Il Governo sembra intenzionato a premere l’acceleratore sulle privatizzazioni. Parlando dal Messico il presidente del Consiglio, Enrico Letta, ha ribadito la volontà del governo di “procedere con rapidità nel processo già avviato”. Per Poste Italiane si parla di una cessione del 30-40%, mentre una fonte governativa ha reso noto che la seconda priorità del Consiglio dei ministri è la cessione di parte delle azioni detenute da Eni, controllata del Tesoro e di Cdp. Per il professor Francesco Forte, ex ministro dell’Economia, «questo è il momento opportuno per privatizzare Poste, Anas e Ferrovie, anche se la procedura che va seguita è diversa da quella che ha in mente Letta. Al contrario vendere quote di Eni sarebbe un grave errore perché insieme a Enel è una delle società italiane che producono più utili».
In che modo si dovrà procedere per quanto riguarda le privatizzazioni?
Per le grandi società come Poste, Ferrovie e Anas, il vero problema se si vuole privatizzare è la trasparenza dei bilanci e dei valori patrimoniali. Hanno infatti società, terreni e immobili spesso poco valorizzati, ma che valgono. Privatizzare in questi casi significa andare in Borsa e non vendere semplicemente una quota a un azionista.

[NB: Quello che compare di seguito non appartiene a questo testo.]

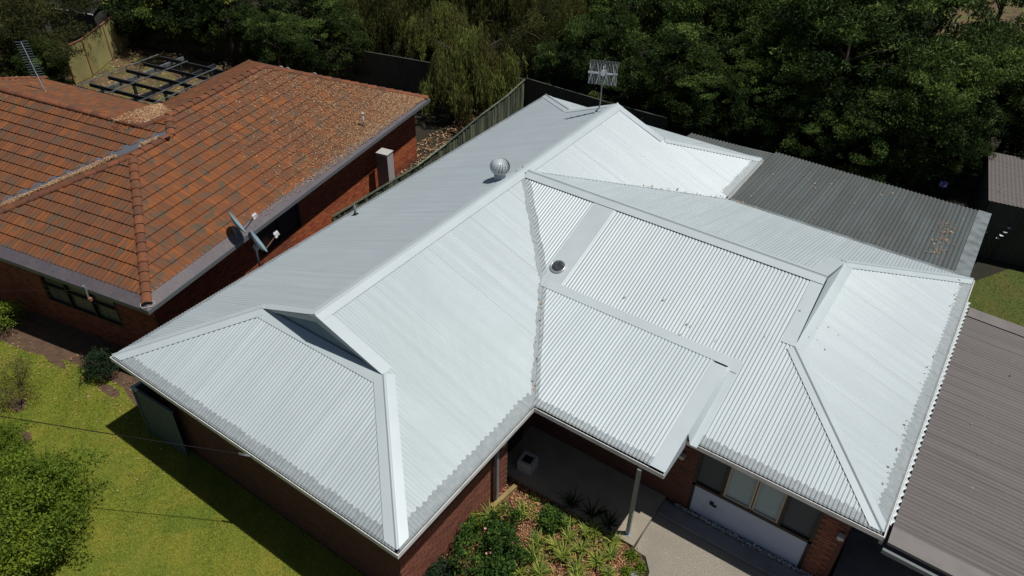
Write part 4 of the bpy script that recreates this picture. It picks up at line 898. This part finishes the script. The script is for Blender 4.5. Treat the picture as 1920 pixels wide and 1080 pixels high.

Quali modalità ritiene quindi che vadano seguite?
Parlare di privatizzazioni è una frase senza senso se prima non si dice che si è dato mandato a una società di revisione di fare l’analisi del bilancio societario ai fini della collocazione in Borsa. Quest’ultima comporta requisiti giuridici particolari, che Poste, Anas e Ferrovie potrebbero anche già avere ma che vanno individuate in modo esplicito. Occorre inoltre mettere in atto un vero e proprio roadshow.
Di che cosa si tratta?
Un vero e proprio “tour” internazionale per presentare gli asset in modo che siano valutati dai mercati globali. Trovo quindi che Letta abbia optato per una procedura insolita, normalmente le privatizzazioni non si fanno con dei proclami. Si individua una società di revisione e sulla base del lavoro di quest’ultima si presenta la società pubblica in questione a tutto il mondo.
Nel momento in cui numerosi Stati stanno privatizzando, ritiene che sarà più difficile vendere?

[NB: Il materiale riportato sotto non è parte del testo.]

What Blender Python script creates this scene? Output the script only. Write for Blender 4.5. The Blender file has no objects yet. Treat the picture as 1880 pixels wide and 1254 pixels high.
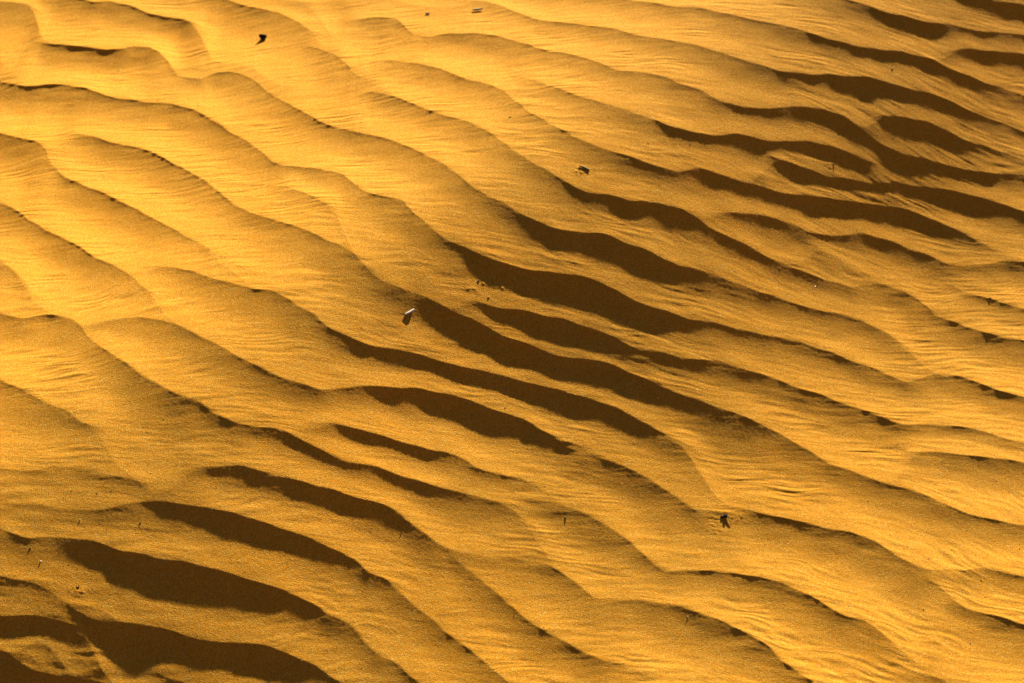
import bpy, math, random
import numpy as np
from mathutils import Vector, Matrix

# ------------------------------------------------------------------ camera, sky, sun, exposure
sc = bpy.context.scene
CAM_H, PITCH, VFOV, ASP = 1.78, 48.0, 25.0, 1880 / 1254
cam_d = bpy.data.cameras.new("camera"); cam = bpy.data.objects.new("camera", cam_d)
sc.collection.objects.link(cam); sc.camera = cam
cam.location = (0, 0, CAM_H)
cam.rotation_euler = (math.radians(90 - PITCH), 0, 0)
TV = math.tan(math.radians(VFOV / 2)); TH = TV * ASP
cam_d.sensor_width = 36; cam_d.lens = 18 / TH
cam_d.clip_start = 0.05; cam_d.clip_end = 3000
cam_d.dof.use_dof = True; cam_d.dof.focus_distance = 2.30; cam_d.dof.aperture_fstop = 5.4

SUN_EL, SUN_AZ = 19.0, 17.0          # azimuth from +Y (away from the camera) towards +X
w = bpy.data.worlds.new("World"); sc.world = w; w.use_nodes = True
nt = w.node_tree; bg = nt.nodes["Background"]
sky = nt.nodes.new("ShaderNodeTexSky"); sky.sky_type = 'NISHITA'; sky.sun_disc = False
sky.sun_elevation = math.radians(SUN_EL); sky.sun_rotation = math.radians(SUN_AZ)
sky.air_density = 0.22; sky.dust_density = 0.7; sky.ozone_density = 0.0
nt.links.new(sky.outputs[0], bg.inputs[0]); bg.inputs[1].default_value = 0.05
sd = bpy.data.lights.new("sun", 'SUN'); sd.energy = 5.0; sd.angle = math.radians(1.1); sd.color = (1.0, 0.99, 0.84)
sun = bpy.data.objects.new("sun", sd); sc.collection.objects.link(sun)
ca = math.cos(math.radians(SUN_EL))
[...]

No, adesso è il momento giusto per privatizzare perché c’è un’enorme liquidità internazionale e un interesse estremamente elevato per gli investimenti di acquisto anziché di produzione. Siccome il rilancio economico a livello internazionale non c’è, ci sono più soldi in cerca di asset su cui investire che non operatori economici che hanno bisogno di soldi per fare cose nuove. D’altra parte gli asset che offrirebbe il governo italiano hanno una prospettiva dinamica vastissima. Ferrovie, Poste, Anas appartengono all’industria terziaria di comunicazioni e trasporti, due settori che hanno sempre più mercato.
Ritiene che vadano privatizzate anche aziende più strategiche come Enel ed Eni?
Vendere Enel ed Eni equivarrebbe a vendere l’argenteria. Sarebbe quindi non solo un’operazione poco intelligente, ma suicida. Se un investimento è ben gestito e rende, è meglio tenersi il reddito che vendere il capitale. Le privatizzazioni che si devono compiere sono quelle per acquistare un maggior reddito e abbattere il debito.
Insomma allo Stato conviene tenere il controllo di Enel ed Eni?
Sì. Privatizzare Enel ed Eni sarebbe un’azione sconsiderata come quella di un figlio che si gioca a carte il podere dei genitori. Quando un ente rende come Eni fa da scudo al nostro debito, mentre rinunciare a tutto ciò che è liquido e appetibile metterebbe l’Italia in una situazione pericolosissima. Già il governo Monti ha “spolpato” la proprietà privata immobiliare attraverso l’Imu, solo Attila e i suoi Unni potrebbero fare altrettanto anche con il patrimonio pubblico che rende come Eni ed Enel.